Accounting for Fixed Assets, and any expenditure incurred or revenue generated will be recorded with other items similar to JCO. Following are the few differences between JCO and JCA for better understanding:

  • In JCO venturers uses their own assets for joint venture business but in JCA they jointly owns the assets to be used in joint venture.
  • JCO is an agreement to joint carry on the operations to earn income whereas, JCA is an agreement to jointly construct and maintain an asset to generate revenue to each venturer.
  • Under JCO all expenses and revenues are shared at an agreed ratio, in JCA only expenses on joint assets are shared at the agreed ratio.

Jointly Controlled Entities (JCE)

This is the format where venturer creates a new entity for their joint venture business. All the venturers pool their resources under new banner and this entity purchases its own assets, create its own liabilities, expenses are incurred by the entity itself and sales are also made by this entity.
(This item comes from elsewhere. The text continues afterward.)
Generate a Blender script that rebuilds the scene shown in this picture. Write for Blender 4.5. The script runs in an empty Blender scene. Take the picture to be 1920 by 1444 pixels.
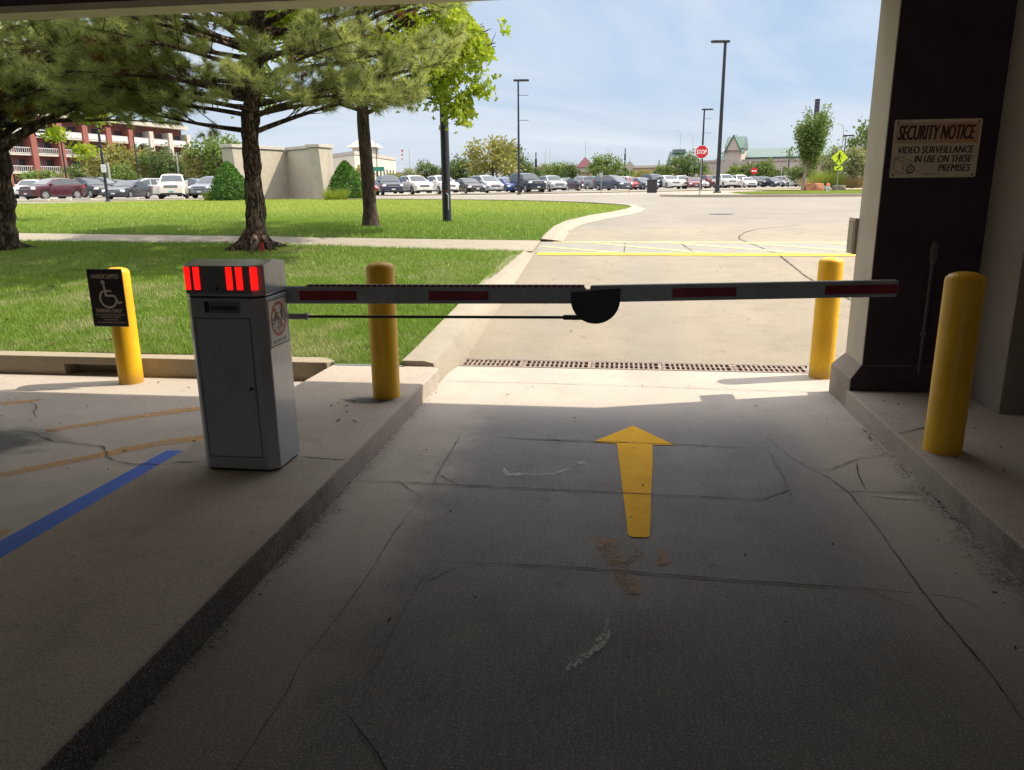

The net result of the entity is shared by the venturers in the ratio agreed upon in the contractual agreement. This contractual agreement also determines the joint control of the venturer.

Being a separate entity, separate set of books is maintained for the joint venture and in the individual books of venturers the investment in joint venture is recorded as investment (AS 13). Joint venture can be a foreign company operating in India through an Indian concern say Gremo Insurance of Germany contributes 49% of the assets in joint venture in India with Indo Bank Ltd. of India. They agreed to share the net results in 1:1 ratio. The main objective of the joint venture is to exploits the technical expertise of Gremo Insurance and Goodwill of Indo Bank Ltd. It can also be two or more local concerns opening an organization or firm or company contributing their assets to this new joint venture concern and share the profits of the operation in the agreed ratio.